Me acaban de contar una de esas historias de parejas que se separan después de que uno de ellos descubriera todo el tinglado que el otro tenía montado a sus espaldas.
La gente hace unas cosas tan complicadas...
El tío, sin que ella lo supiera -o precisamente porque ella no lo supiera-, se había metido en un follón de tres pares de narices de esos que, si se le plantean a uno en frío, no escogería nunca. Al hipotético planteamiento de 'mira, puedes llevar tu vida por aquí o la puedes llevar por allí', cualquier persona en su sano juicio respondería: 'por aquí, por aquí.. Por allí, ni loco', pero la cosa es que, sin planteamientos a priori, sin pararse a pensar y haciendo día a día, uno acaba metido hasta las cejas en el por allí (y loco, claro).

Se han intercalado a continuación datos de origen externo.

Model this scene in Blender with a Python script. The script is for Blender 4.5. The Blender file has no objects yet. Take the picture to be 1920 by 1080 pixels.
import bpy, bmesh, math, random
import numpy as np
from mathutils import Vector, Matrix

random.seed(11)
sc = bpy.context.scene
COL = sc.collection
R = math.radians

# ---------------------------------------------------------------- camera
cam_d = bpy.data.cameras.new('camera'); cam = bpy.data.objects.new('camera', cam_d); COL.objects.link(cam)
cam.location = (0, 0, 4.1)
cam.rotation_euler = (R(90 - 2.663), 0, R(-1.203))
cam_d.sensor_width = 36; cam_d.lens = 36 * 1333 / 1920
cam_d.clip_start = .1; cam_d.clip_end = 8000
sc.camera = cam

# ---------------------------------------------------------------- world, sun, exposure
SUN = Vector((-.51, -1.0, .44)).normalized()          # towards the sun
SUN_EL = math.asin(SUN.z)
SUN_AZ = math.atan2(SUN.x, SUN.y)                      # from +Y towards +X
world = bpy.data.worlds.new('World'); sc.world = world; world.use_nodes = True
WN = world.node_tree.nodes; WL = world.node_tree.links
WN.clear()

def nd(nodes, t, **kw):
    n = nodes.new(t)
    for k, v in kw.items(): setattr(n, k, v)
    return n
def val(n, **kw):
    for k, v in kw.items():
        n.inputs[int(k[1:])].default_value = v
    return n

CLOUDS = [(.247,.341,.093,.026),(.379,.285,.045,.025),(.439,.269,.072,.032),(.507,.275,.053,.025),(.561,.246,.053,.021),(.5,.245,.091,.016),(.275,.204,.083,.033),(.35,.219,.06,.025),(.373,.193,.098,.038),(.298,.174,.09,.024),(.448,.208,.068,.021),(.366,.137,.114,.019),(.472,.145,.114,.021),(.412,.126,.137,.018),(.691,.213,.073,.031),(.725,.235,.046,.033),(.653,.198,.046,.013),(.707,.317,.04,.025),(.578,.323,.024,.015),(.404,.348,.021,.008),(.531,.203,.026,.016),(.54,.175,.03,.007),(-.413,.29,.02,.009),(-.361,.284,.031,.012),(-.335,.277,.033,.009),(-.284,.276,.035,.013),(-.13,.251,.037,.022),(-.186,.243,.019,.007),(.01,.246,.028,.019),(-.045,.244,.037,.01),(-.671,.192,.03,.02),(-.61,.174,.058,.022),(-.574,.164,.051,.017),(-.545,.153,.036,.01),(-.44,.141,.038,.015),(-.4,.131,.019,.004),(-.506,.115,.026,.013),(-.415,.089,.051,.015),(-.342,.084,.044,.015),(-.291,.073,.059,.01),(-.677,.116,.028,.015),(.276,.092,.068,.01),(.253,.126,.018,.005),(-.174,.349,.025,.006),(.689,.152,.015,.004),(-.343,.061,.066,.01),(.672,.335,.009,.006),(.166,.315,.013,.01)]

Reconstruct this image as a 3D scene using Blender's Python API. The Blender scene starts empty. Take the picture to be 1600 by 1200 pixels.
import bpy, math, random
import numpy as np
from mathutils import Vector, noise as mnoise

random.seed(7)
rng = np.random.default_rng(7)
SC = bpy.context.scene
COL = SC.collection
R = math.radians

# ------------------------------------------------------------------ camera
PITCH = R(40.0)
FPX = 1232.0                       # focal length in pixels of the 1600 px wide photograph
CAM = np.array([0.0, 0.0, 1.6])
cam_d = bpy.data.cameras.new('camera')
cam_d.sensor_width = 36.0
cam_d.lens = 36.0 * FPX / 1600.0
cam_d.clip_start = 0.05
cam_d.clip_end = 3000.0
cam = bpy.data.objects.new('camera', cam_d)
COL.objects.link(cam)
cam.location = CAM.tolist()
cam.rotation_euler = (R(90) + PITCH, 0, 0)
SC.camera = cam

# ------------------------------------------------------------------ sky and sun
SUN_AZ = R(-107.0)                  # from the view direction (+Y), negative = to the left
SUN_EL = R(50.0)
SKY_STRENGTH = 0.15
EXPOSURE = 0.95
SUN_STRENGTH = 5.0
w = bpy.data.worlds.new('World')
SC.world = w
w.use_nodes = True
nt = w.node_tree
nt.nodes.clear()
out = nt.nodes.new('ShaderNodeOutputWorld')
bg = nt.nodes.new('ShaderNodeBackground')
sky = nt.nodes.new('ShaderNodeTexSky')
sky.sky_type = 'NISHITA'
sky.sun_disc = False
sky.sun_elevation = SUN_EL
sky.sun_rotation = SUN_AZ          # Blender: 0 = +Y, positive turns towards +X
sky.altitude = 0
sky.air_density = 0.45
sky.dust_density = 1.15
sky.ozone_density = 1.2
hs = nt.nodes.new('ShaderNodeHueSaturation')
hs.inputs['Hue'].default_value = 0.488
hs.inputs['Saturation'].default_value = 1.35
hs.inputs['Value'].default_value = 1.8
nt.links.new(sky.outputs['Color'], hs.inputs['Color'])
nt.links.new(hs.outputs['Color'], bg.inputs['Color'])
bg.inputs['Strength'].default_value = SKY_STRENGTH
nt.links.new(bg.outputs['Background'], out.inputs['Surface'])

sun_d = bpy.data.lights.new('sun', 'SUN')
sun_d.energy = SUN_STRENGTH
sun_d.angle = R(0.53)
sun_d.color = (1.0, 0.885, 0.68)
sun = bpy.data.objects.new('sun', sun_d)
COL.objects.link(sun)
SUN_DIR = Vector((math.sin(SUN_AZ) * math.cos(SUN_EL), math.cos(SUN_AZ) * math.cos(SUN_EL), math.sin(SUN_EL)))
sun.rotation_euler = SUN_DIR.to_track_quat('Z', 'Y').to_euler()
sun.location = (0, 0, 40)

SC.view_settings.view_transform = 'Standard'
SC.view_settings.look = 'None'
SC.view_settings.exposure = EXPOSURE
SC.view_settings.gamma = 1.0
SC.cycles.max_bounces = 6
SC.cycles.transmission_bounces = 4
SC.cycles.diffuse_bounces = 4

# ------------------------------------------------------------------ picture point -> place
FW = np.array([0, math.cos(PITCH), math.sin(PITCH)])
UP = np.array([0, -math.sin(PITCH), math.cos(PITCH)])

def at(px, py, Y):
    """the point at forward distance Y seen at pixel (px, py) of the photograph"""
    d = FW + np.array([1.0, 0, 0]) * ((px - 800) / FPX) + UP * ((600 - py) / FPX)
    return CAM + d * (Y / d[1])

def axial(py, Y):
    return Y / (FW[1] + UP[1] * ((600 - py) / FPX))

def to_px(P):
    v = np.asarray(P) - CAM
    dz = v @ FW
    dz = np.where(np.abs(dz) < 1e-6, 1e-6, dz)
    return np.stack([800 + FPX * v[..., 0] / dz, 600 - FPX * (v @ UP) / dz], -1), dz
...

No es difícil acabar pensando que, si sin pensar y en muchísimas ocasiones uno acaba en semejantes berenjenales, debe de ser que la naturaleza humana tira para la berenjena. La siguiente pregunta lógica es: ¿por qué nos empeñamos entonces en hacer como que no y en creernos lo contrario para acabar casi invariablemente llevándonos tales soponcios cuando se descubre el pastel?
Y es justo en el momento de preguntarme eso cuando me creo muy lista y magnánima: lista por haber descubierto el verdadero carácter humano, tan bien enterrado bajo tantas capas de cine y de canción romántica; y magnánima porque habiéndolo descubierto, me siento capaz de perdonarlo todo a la voz de 'animalicos...'.
Pero en seguida vuelvo en mí y pienso que ahí está la cosa, que ya basta de animalicos, que alguien con dos dedos de frente y con la cabeza más o menos en su sitio no haría todo el camino hasta el berenjenal: o cortaría por lo sano o intentaría dejarse por un momentito de pasiones y echarle cerebro -¡y pasión también!- a lo que tiene en casa.
Qué harta estoy de estas historias. Desde que vi claro que no quería una parecida para mí, casi no soporto ni que me las cuenten.